[Items from a dataset]
────
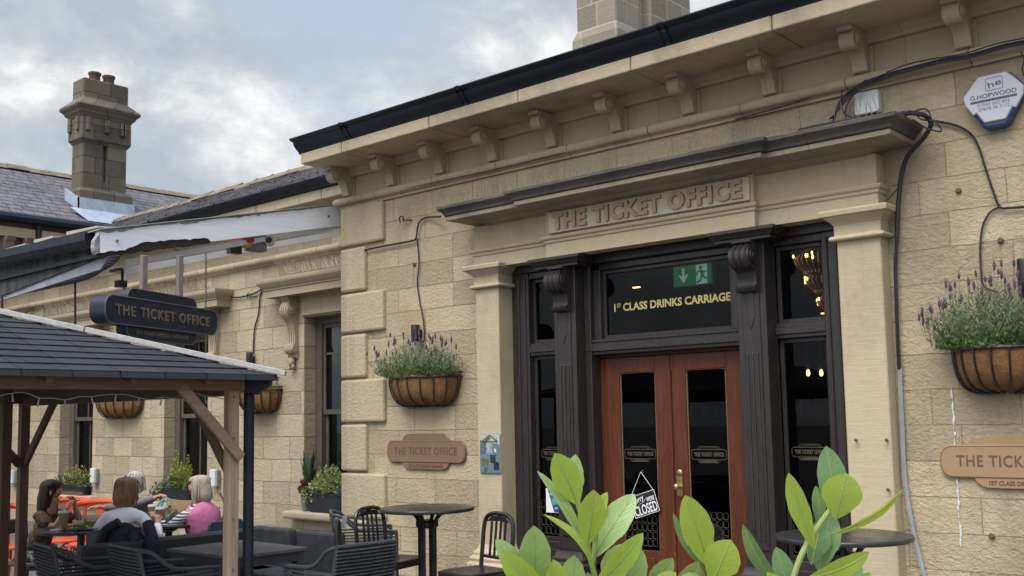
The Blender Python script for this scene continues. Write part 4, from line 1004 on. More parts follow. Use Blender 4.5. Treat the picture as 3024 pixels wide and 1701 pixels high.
shp2 = [(-.10, .215), (.10, .215), (.215, .06), (.205, -.01), (.15, -.115), (.125, -.10), (.075, -.195), (-.075, -.195), (-.125, -.10), (-.15, -.115), (-.205, -.01), (-.215, .06)]
m = MB(); m.prism([(p*.92, q*.80) for p, q in shp2], (c.x, -.075, c.z), (1, 0, 0), (0, 0, 1), (0, -.022, 0)); m.build('cover', M_alarm, t, bev=.006)
fy = -.0985
text('G.HOPWOOD', 'lettering', M_ink, t, (c.x, fy, c.z+.028), .030, .30, ext=.0008)
m = MB(); m.box(c.x-.15, c.x+.15, fy-.0008, fy+.002, c.z-.011, c.z+.004); m.build('print_bar', M_ink, t)
text('INTRUDER & FIRE SYSTEMS', 'lettering', M_inkgrey, t, (c.x, fy-.001, c.z-.0035), .009, .28, ext=.0006)
text('01943 830 835', 'lettering', M_inkgrey, t, (c.x, fy, c.z-.032), .022, .21, ext=.0008); text('07876 74 7112', 'lettering', M_inkgrey, t, (c.x, fy, c.z-.063), .021, .20, ext=.0008)
m = MB(); pts = [V((c.x+.01+p, fy, c.z+.105+q)) for p, q in rr(.11, .085, .008, 2)]; pts.append(pts[0]); m.tube(pts, .0022, 4, False); m.build('emblem_outline', M_inkgrey, t)
text('he', 'lettering', M_ink, t, (c.x+.012, fy, c.z+.102), .042, .085, ext=.0008, rot=(PI/2, rad(-12), 0))
def hook(px, py, label, y=0):
    p = at(px, py, y=y-.05); q = MB()
    ring = [p+V((-.03+.032*math.cos(a), -.02, .032*math.sin(a))) for a in [rad(-40+k*26) for k in range(12)]]
    q.tube(cr([V((p.x+.06, y+.01, p.z-.015)), p+V((.035, 0, -.015))]+ring[::1], 2), .008, 6)
    solo(q, 'wall_hook', M_blackmetal, label, 'hook', (p.x, y, p.z), smooth=True)
hook(1018, 551, 'black open eye hook in the wall near the top of the quoins')
# bird spikes
def spikes(name, a, b_, n, h, spread, label, double=True, seed=1, mat=None):
    rnd = random.Random(seed); m = MB(); a, b_ = V(a), V(b_)
    m.tube([a, b_], .006, 4)
    for i in range(n):
        p = a+(b_-a)*((i+rnd.uniform(-.3, .3))/n); p0 = p
        q = p+(V((rnd.uniform(-.5, .5)*spread, rnd.uniform(-1, .6)*spread, h*rnd.uniform(.75, 1.08))) if mat is None else V((-.085+rnd.uniform(-.03, .05)*(1 if i % 4 else 2), rnd.uniform(-1, .3)*spread, h*rnd.uniform(.7, 1.05))))
        m.tube([p0, q],   .0021 if mat is None else .003, 3)
    return solo(m, name, mat or M_spike, label, 'bird spikes', a, 'bird spike strips')
spikes('bird_spikes', (-7.25, -.12, 3.69), (-6.1, -.12, 3.69), 34, .20, .07, 'bird spikes on the far end of the entrance cornice', seed=2)
spikes('bird_spikes', (-6.08, -.18, 3.69), (-3.7, -.18, 3.69), 80, .20, .07, 'long row of bird spikes over the raised middle of the entrance cornice', seed=3)
spikes('bird_spikes', (-3.62, -.16, 3.69), (-2.7, -.16, 3.69), 32, .22, .08, 'bird spikes round the junction box on the entrance cornice', seed=4)
wn = ('wing window nearest the quoins', 'middle wing window behind the hanging sign', 'farthest wing window')
M_spikedk = plain('rusty_spike_wire', (.20, .175, .14), (.13, .11, .09), .6, 20)
for k, (a, b_) in enumerate(WIN):
    spikes('bird_spikes', (a-.3, YW-.16, 3.47), (b_+.28, YW-.16, 3.47), 84, .21, .11, 'tangled bird spikes on the hood of the '+wn[k], seed=20+k, mat=M_spikedk)
# small iron bits and holes on the wall
for (px, py, lab) in ((1043, 665, 'rusty bolt end in the wall above the lavender trough'), (2412, 480, 'rusted iron stub in the wall below the alarm box'), (2518, 605, 'hole where a fitting was removed above the larger lavender'), (2496, 1348, 'dark iron staple low on the wall under the bright plaque')):
    p = at(px, py, y=-.004); q = MB(); q.lathe([(.012, 0), (.02, .006), (.022, .014), (.014, .022)], (0, 0, 0), 8)
    q.v = [(p.x+v[0], -v[2], p.z+v[1]) for v in q.v]; solo(q, 'iron_stub', M_engrave, lab, 'iron stub', p)
for i, (px, py) in enumerate(((2155, 1108), (2232, 1108), (2236, 1232))):
    p = at(px, py, y=-.155); q = MB(); q.tube([p, p+V((.008, -.035, .004))], .008, 6); q.blob(p+V((.008, -.036, .004)), .013, .008, .013, 6, 5)
    solo(q, 'pilaster_screw', M_engrave, ('dark screw in the pilaster beside the glazing', 'dark screw in the pilaster beside the conduit', 'lower dark screw in the pilaster beside the conduit')[i], 'screw', p)
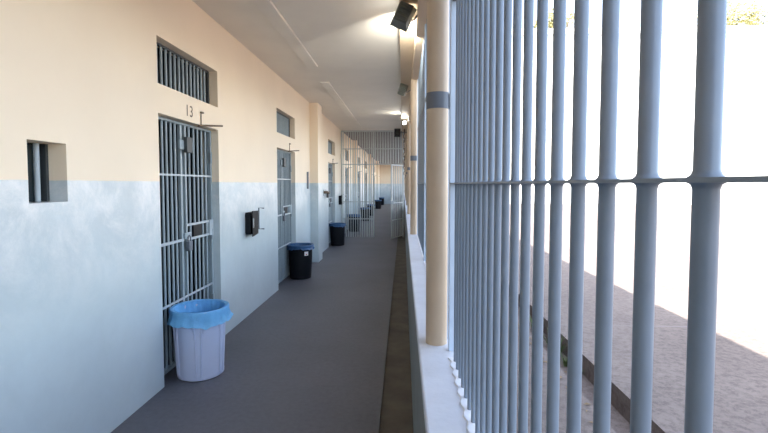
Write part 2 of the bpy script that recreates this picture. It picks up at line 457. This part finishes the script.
────
What this task involves: Transcribe every record above exactly, leaving out the pictures.

Response:
The Blender Python script for this scene continues. Write part 4, from line 1004 on. More parts follow. Use Blender 4.5. Treat the picture as 3024 pixels wide and 1701 pixels high.
shp2 = [(-.10, .215), (.10, .215), (.215, .06), (.205, -.01), (.15, -.115), (.125, -.10), (.075, -.195), (-.075, -.195), (-.125, -.10), (-.15, -.115), (-.205, -.01), (-.215, .06)]
m = MB(); m.prism([(p*.92, q*.80) for p, q in shp2], (c.x, -.075, c.z), (1, 0, 0), (0, 0, 1), (0, -.022, 0)); m.build('cover', M_alarm, t, bev=.006)
fy = -.0985
text('G.HOPWOOD', 'lettering', M_ink, t, (c.x, fy, c.z+.028), .030, .30, ext=.0008)
m = MB(); m.box(c.x-.15, c.x+.15, fy-.0008, fy+.002, c.z-.011, c.z+.004); m.build('print_bar', M_ink, t)
text('INTRUDER & FIRE SYSTEMS', 'lettering', M_inkgrey, t, (c.x, fy-.001, c.z-.0035), .009, .28, ext=.0006)
text('01943 830 835', 'lettering', M_inkgrey, t, (c.x, fy, c.z-.032), .022, .21, ext=.0008); text('07876 74 7112', 'lettering', M_inkgrey, t, (c.x, fy, c.z-.063), .021, .20, ext=.0008)
m = MB(); pts = [V((c.x+.01+p, fy, c.z+.105+q)) for p, q in rr(.11, .085, .008, 2)]; pts.append(pts[0]); m.tube(pts, .0022, 4, False); m.build('emblem_outline', M_inkgrey, t)
text('he', 'lettering', M_ink, t, (c.x+.012, fy, c.z+.102), .042, .085, ext=.0008, rot=(PI/2, rad(-12), 0))
def hook(px, py, label, y=0):
    p = at(px, py, y=y-.05); q = MB()
    ring = [p+V((-.03+.032*math.cos(a), -.02, .032*math.sin(a))) for a in [rad(-40+k*26) for k in range(12)]]
    q.tube(cr([V((p.x+.06, y+.01, p.z-.015)), p+V((.035, 0, -.015))]+ring[::1], 2), .008, 6)
    solo(q, 'wall_hook', M_blackmetal, label, 'hook', (p.x, y, p.z), smooth=True)
hook(1018, 551, 'black open eye hook in the wall near the top of the quoins')
# bird spikes
def spikes(name, a, b_, n, h, spread, label, double=True, seed=1, mat=None):
    rnd = random.Random(seed); m = MB(); a, b_ = V(a), V(b_)
    m.tube([a, b_], .006, 4)
    for i in range(n):
        p = a+(b_-a)*((i+rnd.uniform(-.3, .3))/n); p0 = p
        q = p+(V((rnd.uniform(-.5, .5)*spread, rnd.uniform(-1, .6)*spread, h*rnd.uniform(.75, 1.08))) if mat is None else V((-.085+rnd.uniform(-.03, .05)*(1 if i % 4 else 2), rnd.uniform(-1, .3)*spread, h*rnd.uniform(.7, 1.05))))
        m.tube([p0, q],   .0021 if mat is None else .003, 3)
    return solo(m, name, mat or M_spike, label, 'bird spikes', a, 'bird spike strips')
spikes('bird_spikes', (-7.25, -.12, 3.69), (-6.1, -.12, 3.69), 34, .20, .07, 'bird spikes on the far end of the entrance cornice', seed=2)
spikes('bird_spikes', (-6.08, -.18, 3.69), (-3.7, -.18, 3.69), 80, .20, .07, 'long row of bird spikes over the raised middle of the entrance cornice', seed=3)
spikes('bird_spikes', (-3.62, -.16, 3.69), (-2.7, -.16, 3.69), 32, .22, .08, 'bird spikes round the junction box on the entrance cornice', seed=4)
wn = ('wing window nearest the quoins', 'middle wing window behind the hanging sign', 'farthest wing window')
M_spikedk = plain('rusty_spike_wire', (.20, .175, .14), (.13, .11, .09), .6, 20)
for k, (a, b_) in enumerate(WIN):
    spikes('bird_spikes', (a-.3, YW-.16, 3.47), (b_+.28, YW-.16, 3.47), 84, .21, .11, 'tangled bird spikes on the hood of the '+wn[k], seed=20+k, mat=M_spikedk)
# small iron bits and holes on the wall
for (px, py, lab) in ((1043, 665, 'rusty bolt end in the wall above the lavender trough'), (2412, 480, 'rusted iron stub in the wall below the alarm box'), (2518, 605, 'hole where a fitting was removed above the larger lavender'), (2496, 1348, 'dark iron staple low on the wall under the bright plaque')):
    p = at(px, py, y=-.004); q = MB(); q.lathe([(.012, 0), (.02, .006), (.022, .014), (.014, .022)], (0, 0, 0), 8)
    q.v = [(p.x+v[0], -v[2], p.z+v[1]) for v in q.v]; solo(q, 'iron_stub', M_engrave, lab, 'iron stub', p)
for i, (px, py) in enumerate(((2155, 1108), (2232, 1108), (2236, 1232))):
    p = at(px, py, y=-.155); q = MB(); q.tube([p, p+V((.008, -.035, .004))], .008, 6); q.blob(p+V((.008, -.036, .004)), .013, .008, .013, 6, 5)
    solo(q, 'pilaster_screw', M_engrave, ('dark screw in the pilaster beside the glazing', 'dark screw in the pilaster beside the conduit', 'lower dark screw in the pilaster beside the conduit')[i], 'screw', p)
Write part 2 of the bpy script that recreates this picture. It picks up at line 457. This part finishes the script.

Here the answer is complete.